According to the State Aid Guidelines of the EU Commission, electricity price compensation should also generally be available where a business generates electricity itself. Annex IV of the State Aid Guidelines states:

“In order to ensure equal treatment of sources of electricity and avoid possible abuses, the same CO2 emission factor applies to all sources of electricity supply (own generation, electricity supply contracts and grid supply) and to all aid beneficiaries in the Member State concerned.”
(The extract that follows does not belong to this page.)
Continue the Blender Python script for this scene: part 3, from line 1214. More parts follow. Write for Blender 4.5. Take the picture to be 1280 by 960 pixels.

Number 3.11 of the Guidelines sets out that:

“The EU State Aid Guidelines define indirect CO2 costs as “an increase of electricity prices due to the inclusion of costs for greenhouse gas emissions within the EU ETS” […] and/or “greenhouse gas costs passed on in electricity costs” […]. In general, electricity price compensation serves to compensate for these costs […]. An energy supply contract includes CO2 costs if at least a portion of the energy supplied was extracted from fossil fuel sources. This must be confirmed by the energy supplier to the state aid applicant using the energy designation in accordance with § 42 of the German Energy Industry Act (Energiewirtschaftsgesetz, EnWG). If no energy supply contract exists (e.g. for internal energy generation facilities), electricity consumption is only taken into account where the facilities producing the energy fall under emissions trading regulations and there is no entitlement to tariff payments under the German Renewable Energy Sources Act (Erneuerbare-Energien-Gesetz, EEG). For energy generation facilities that are governed by emission trading regulations it is assumed that the generation of energy is connected to CO2 costs.
For these facilities, compensation is granted irrespective of the fuels used and the actual CO2 emissions of these facilities. Self-generated energy may also be attributed only to the facility in which it is actually used.”

V. Conclusion

It remains to be seen how many of the questions that will arise in practical application have been resolved by the DEHSt Guidelines. In particular, the actual limitation of self-generated energy will be of interest. Since this appears likely to lose its exemption from the German Renewable Energy Sources Act (EEG) contribution as a result of the planned amendment of the EEG, many project constellations that – to date – have been economically viable will have to be reviewed in the coming months in respect of both electricity price compensation and the retention of the EEG contribution exemption privilege.